▶ _Given instruction_
Return every line of the material exactly.

▶ _Dataset excerpt_

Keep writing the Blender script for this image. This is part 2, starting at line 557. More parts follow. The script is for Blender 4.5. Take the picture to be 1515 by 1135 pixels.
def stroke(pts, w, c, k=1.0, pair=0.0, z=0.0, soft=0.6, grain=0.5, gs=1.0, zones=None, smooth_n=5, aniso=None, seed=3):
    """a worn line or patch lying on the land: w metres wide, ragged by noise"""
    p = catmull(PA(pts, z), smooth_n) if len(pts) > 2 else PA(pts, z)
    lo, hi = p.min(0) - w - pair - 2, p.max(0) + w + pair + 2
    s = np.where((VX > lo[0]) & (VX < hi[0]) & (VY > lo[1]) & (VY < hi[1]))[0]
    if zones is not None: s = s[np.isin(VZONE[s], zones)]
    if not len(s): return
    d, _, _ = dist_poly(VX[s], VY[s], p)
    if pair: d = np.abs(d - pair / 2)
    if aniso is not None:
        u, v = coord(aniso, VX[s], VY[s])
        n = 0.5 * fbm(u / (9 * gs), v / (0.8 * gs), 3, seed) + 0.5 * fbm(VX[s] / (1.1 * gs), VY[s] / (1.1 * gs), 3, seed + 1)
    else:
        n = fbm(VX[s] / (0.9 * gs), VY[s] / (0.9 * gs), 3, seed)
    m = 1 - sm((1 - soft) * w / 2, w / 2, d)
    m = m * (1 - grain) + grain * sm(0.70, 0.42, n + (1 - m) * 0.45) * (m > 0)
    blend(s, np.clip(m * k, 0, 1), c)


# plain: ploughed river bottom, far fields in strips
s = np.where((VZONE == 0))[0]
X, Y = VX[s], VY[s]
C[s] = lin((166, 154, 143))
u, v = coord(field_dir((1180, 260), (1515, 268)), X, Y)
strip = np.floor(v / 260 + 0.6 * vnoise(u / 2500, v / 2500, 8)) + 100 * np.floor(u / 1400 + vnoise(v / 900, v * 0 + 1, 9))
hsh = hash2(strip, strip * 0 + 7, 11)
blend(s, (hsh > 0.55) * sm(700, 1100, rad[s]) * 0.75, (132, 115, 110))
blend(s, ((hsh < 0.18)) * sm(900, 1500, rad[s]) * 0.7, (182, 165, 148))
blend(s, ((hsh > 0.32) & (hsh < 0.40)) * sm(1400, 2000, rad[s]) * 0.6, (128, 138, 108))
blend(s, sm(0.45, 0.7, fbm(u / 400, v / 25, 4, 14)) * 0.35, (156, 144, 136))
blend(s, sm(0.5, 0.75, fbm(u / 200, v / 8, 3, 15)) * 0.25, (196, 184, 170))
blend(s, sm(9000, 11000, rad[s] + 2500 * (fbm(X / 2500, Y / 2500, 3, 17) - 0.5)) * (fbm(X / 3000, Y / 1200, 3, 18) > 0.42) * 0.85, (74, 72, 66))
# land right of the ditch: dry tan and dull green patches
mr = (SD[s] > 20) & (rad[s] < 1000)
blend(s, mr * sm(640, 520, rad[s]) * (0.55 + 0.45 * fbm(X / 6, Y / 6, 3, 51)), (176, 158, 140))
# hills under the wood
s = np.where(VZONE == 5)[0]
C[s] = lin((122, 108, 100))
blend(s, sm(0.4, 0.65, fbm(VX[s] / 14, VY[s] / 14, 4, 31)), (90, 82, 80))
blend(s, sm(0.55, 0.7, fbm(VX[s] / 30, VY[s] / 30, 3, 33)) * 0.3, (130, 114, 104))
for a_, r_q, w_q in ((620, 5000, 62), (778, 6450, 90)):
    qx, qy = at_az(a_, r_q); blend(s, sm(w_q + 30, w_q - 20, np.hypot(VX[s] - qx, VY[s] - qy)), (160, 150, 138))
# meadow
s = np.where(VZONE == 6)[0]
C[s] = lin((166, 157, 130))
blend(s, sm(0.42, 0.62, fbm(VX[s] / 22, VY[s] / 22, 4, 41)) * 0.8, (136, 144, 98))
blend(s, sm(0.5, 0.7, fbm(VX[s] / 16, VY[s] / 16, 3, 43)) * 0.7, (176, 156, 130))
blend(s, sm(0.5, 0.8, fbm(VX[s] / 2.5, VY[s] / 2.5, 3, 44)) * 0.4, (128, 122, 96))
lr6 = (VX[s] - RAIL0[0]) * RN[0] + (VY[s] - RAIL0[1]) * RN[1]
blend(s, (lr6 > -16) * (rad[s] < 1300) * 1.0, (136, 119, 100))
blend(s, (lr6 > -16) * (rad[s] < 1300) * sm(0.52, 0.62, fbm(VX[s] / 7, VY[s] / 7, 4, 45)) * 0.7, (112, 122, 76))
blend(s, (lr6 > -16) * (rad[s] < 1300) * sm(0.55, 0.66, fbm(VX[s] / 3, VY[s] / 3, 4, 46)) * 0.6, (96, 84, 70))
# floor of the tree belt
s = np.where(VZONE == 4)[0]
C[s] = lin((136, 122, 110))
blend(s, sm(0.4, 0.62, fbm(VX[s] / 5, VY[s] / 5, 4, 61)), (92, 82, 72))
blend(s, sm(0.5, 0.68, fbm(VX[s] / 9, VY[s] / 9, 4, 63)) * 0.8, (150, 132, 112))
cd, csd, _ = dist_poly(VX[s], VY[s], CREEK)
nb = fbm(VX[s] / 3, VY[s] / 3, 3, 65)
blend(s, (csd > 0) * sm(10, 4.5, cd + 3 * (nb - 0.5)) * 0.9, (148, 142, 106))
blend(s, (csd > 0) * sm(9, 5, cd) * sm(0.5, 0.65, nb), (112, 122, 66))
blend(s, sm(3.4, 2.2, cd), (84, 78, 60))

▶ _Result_
Keep writing the Blender script for this image. This is part 2, starting at line 557. More parts follow. The script is for Blender 4.5. Take the picture to be 1515 by 1135 pixels.
def stroke(pts, w, c, k=1.0, pair=0.0, z=0.0, soft=0.6, grain=0.5, gs=1.0, zones=None, smooth_n=5, aniso=None, seed=3):
    """a worn line or patch lying on the land: w metres wide, ragged by noise"""
    p = catmull(PA(pts, z), smooth_n) if len(pts) > 2 else PA(pts, z)
    lo, hi = p.min(0) - w - pair - 2, p.max(0) + w + pair + 2
    s = np.where((VX > lo[0]) & (VX < hi[0]) & (VY > lo[1]) & (VY < hi[1]))[0]
    if zones is not None: s = s[np.isin(VZONE[s], zones)]
    if not len(s): return
    d, _, _ = dist_poly(VX[s], VY[s], p)
    if pair: d = np.abs(d - pair / 2)
    if aniso is not None:
        u, v = coord(aniso, VX[s], VY[s])
        n = 0.5 * fbm(u / (9 * gs), v / (0.8 * gs), 3, seed) + 0.5 * fbm(VX[s] / (1.1 * gs), VY[s] / (1.1 * gs), 3, seed + 1)
    else:
        n = fbm(VX[s] / (0.9 * gs), VY[s] / (0.9 * gs), 3, seed)
    m = 1 - sm((1 - soft) * w / 2, w / 2, d)
    m = m * (1 - grain) + grain * sm(0.70, 0.42, n + (1 - m) * 0.45) * (m > 0)
    blend(s, np.clip(m * k, 0, 1), c)


# plain: ploughed river bottom, far fields in strips
s = np.where((VZONE == 0))[0]
X, Y = VX[s], VY[s]
C[s] = lin((166, 154, 143))
u, v = coord(field_dir((1180, 260), (1515, 268)), X, Y)
strip = np.floor(v / 260 + 0.6 * vnoise(u / 2500, v / 2500, 8)) + 100 * np.floor(u / 1400 + vnoise(v / 900, v * 0 + 1, 9))
hsh = hash2(strip, strip * 0 + 7, 11)
blend(s, (hsh > 0.55) * sm(700, 1100, rad[s]) * 0.75, (132, 115, 110))
blend(s, ((hsh < 0.18)) * sm(900, 1500, rad[s]) * 0.7, (182, 165, 148))
blend(s, ((hsh > 0.32) & (hsh < 0.40)) * sm(1400, 2000, rad[s]) * 0.6, (128, 138, 108))
blend(s, sm(0.45, 0.7, fbm(u / 400, v / 25, 4, 14)) * 0.35, (156, 144, 136))
blend(s, sm(0.5, 0.75, fbm(u / 200, v / 8, 3, 15)) * 0.25, (196, 184, 170))
blend(s, sm(9000, 11000, rad[s] + 2500 * (fbm(X / 2500, Y / 2500, 3, 17) - 0.5)) * (fbm(X / 3000, Y / 1200, 3, 18) > 0.42) * 0.85, (74, 72, 66))
# land right of the ditch: dry tan and dull green patches
mr = (SD[s] > 20) & (rad[s] < 1000)
blend(s, mr * sm(640, 520, rad[s]) * (0.55 + 0.45 * fbm(X / 6, Y / 6, 3, 51)), (176, 158, 140))
# hills under the wood
s = np.where(VZONE == 5)[0]
C[s] = lin((122, 108, 100))
blend(s, sm(0.4, 0.65, fbm(VX[s] / 14, VY[s] / 14, 4, 31)), (90, 82, 80))
blend(s, sm(0.55, 0.7, fbm(VX[s] / 30, VY[s] / 30, 3, 33)) * 0.3, (130, 114, 104))
for a_, r_q, w_q in ((620, 5000, 62), (778, 6450, 90)):
    qx, qy = at_az(a_, r_q); blend(s, sm(w_q + 30, w_q - 20, np.hypot(VX[s] - qx, VY[s] - qy)), (160, 150, 138))
# meadow
s = np.where(VZONE == 6)[0]
C[s] = lin((166, 157, 130))
blend(s, sm(0.42, 0.62, fbm(VX[s] / 22, VY[s] / 22, 4, 41)) * 0.8, (136, 144, 98))
blend(s, sm(0.5, 0.7, fbm(VX[s] / 16, VY[s] / 16, 3, 43)) * 0.7, (176, 156, 130))
blend(s, sm(0.5, 0.8, fbm(VX[s] / 2.5, VY[s] / 2.5, 3, 44)) * 0.4, (128, 122, 96))
lr6 = (VX[s] - RAIL0[0]) * RN[0] + (VY[s] - RAIL0[1]) * RN[1]
blend(s, (lr6 > -16) * (rad[s] < 1300) * 1.0, (136, 119, 100))
blend(s, (lr6 > -16) * (rad[s] < 1300) * sm(0.52, 0.62, fbm(VX[s] / 7, VY[s] / 7, 4, 45)) * 0.7, (112, 122, 76))
blend(s, (lr6 > -16) * (rad[s] < 1300) * sm(0.55, 0.66, fbm(VX[s] / 3, VY[s] / 3, 4, 46)) * 0.6, (96, 84, 70))
# floor of the tree belt
s = np.where(VZONE == 4)[0]
C[s] = lin((136, 122, 110))
blend(s, sm(0.4, 0.62, fbm(VX[s] / 5, VY[s] / 5, 4, 61)), (92, 82, 72))
blend(s, sm(0.5, 0.68, fbm(VX[s] / 9, VY[s] / 9, 4, 63)) * 0.8, (150, 132, 112))
cd, csd, _ = dist_poly(VX[s], VY[s], CREEK)
nb = fbm(VX[s] / 3, VY[s] / 3, 3, 65)
blend(s, (csd > 0) * sm(10, 4.5, cd + 3 * (nb - 0.5)) * 0.9, (148, 142, 106))
blend(s, (csd > 0) * sm(9, 5, cd) * sm(0.5, 0.65, nb), (112, 122, 66))
blend(s, sm(3.4, 2.2, cd), (84, 78, 60))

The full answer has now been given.